Ephesians IX: The Gospel Mystery - Ephesians 3:1-7

It’s easy to forget when we read his glorious language about the triumph of Jesus over all the powers, but as chapter 3 begins and Paul starts to introduce his prayer for the Ephesians, he mentions that he’s a prisoner. And it seems that he realizes how jarring it sounds that the one who is claiming to announce a new way to world peace as a personal representative of the world’s king is an inmate, so he takes the next twelve verses to explain himself before resuming his prayer. Eph. 3:2-7 tell us how God entrusted Paul with the mystery of the gospel, and verses 7-13 describe the ministry of the mystery, Paul’s calling to spread the message to everyone.

Those two sections are summarized in verse 1: Paul is “a prisoner of Christ Jesus on behalf of you Gentiles.” It’s not simply because he preaches the gospel that he’s ended up in prison, but specifically because of his ministry of preaching the Gentile-focused mystery of the gospel, which you can read about in Acts 21.

Paul breaks off his prayer in vv. 2-3 to spell out his stewardship or management of God’s grace that was given to him. Already, by describing his efforts as stewardship, Paul is shifting the focus off of himself, and onto God’s gift, and he goes on to make three quick points about this gift. First, it was given to Paul for the Gentiles by God. Paul isn’t the giver of the gift; he’s a co-recipient, called to share what he’s been given. Second, Paul didn’t invent or discover this truth; it was revealed to him by God. Third, he clarifies that he’s just been explaining the mysterious aspect of God’s gift, most likely referring to what he says in 2:11-22.

So why is Paul in prison when none of the other Jewish teachers who came to Ephesus ended up in jail? The answer has to do with the history of the mystery, which Paul gives in vv. 4-5. What Paul is preaching contains a new element that wasn’t part of the message until now. God’s earlier revelation contained hints and shadows, but God had fresh truth to communicate to His apostles and prophets. This wasn’t a message that you could find in the OT; it was communicated directly to the apostles and prophets by the Spirit.

And in verse 6, Paul clearly states what is new about God’s message: the gospel mystery is that the Gentiles are co-heirs, co-members, and co-partakers of God’s promise to His people! The gospel is that Jesus is Lord, and that salvation is found in Him alone, and the mystery of the gospel is that Jews and Gentiles share in that promised salvation as equal members of Christ’s one body.

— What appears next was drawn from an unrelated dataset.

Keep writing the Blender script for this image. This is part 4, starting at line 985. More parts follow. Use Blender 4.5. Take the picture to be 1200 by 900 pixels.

Even to Jews who accepted Jesus as Messiah, this last phrase is astounding: Gentiles become co-heirs, co-members of the same body, partakers of the promise through the gospel! Not by becoming a Jew and keeping the law, but simply by believing the message about Jesus. This was shocking to Gentiles like the Ephesians, too: becoming a co-heir without being born into a family was possible, but it took a lot of work or money or doing some great deed. Under no circumstances did you receive a full share of the inheritance simply by believing a message!

But as v.7 states, this astonishing good news is the gift of grace that Paul was given, and his task was to spread the message far and wide, carrying the grace of forgiveness, adoption, membership, and inheritance in Christ to all who would repent and believe the gospel! In summary, Paul was given grace in order to give grace to others, and the good news is that grace is for everyone.

Paul’s final statement in v.7 is that the gift of God’s grace came to him by the working of God’s power, which helps us see how this relates to Paul the prisoner, which is what led to this digression. Looking back over these verses, we see that Paul serves on Christ’s behalf (v.1) as a steward (v.2), having been taught by revelation from God (v.3). The mystery he preaches is about Christ (v.4), and was revealed to Paul by the Spirit (v.5). Paul is simply a servant, and the gift of grace is given by God’s power (v.7).

Paul is nothing, Christ is everything. Paul the Apostle bears Christ’s authority, yes, but it’s Christ’s authority! There is divine power at work in him, but it is God’s power, not Paul’s! Therefore, it doesn’t much matter that Paul is a prisoner; Paul’s not the point! Christ is not imprisoned, and neither is the mystery of His message of salvation for the one body which is formed by faith in the gospel.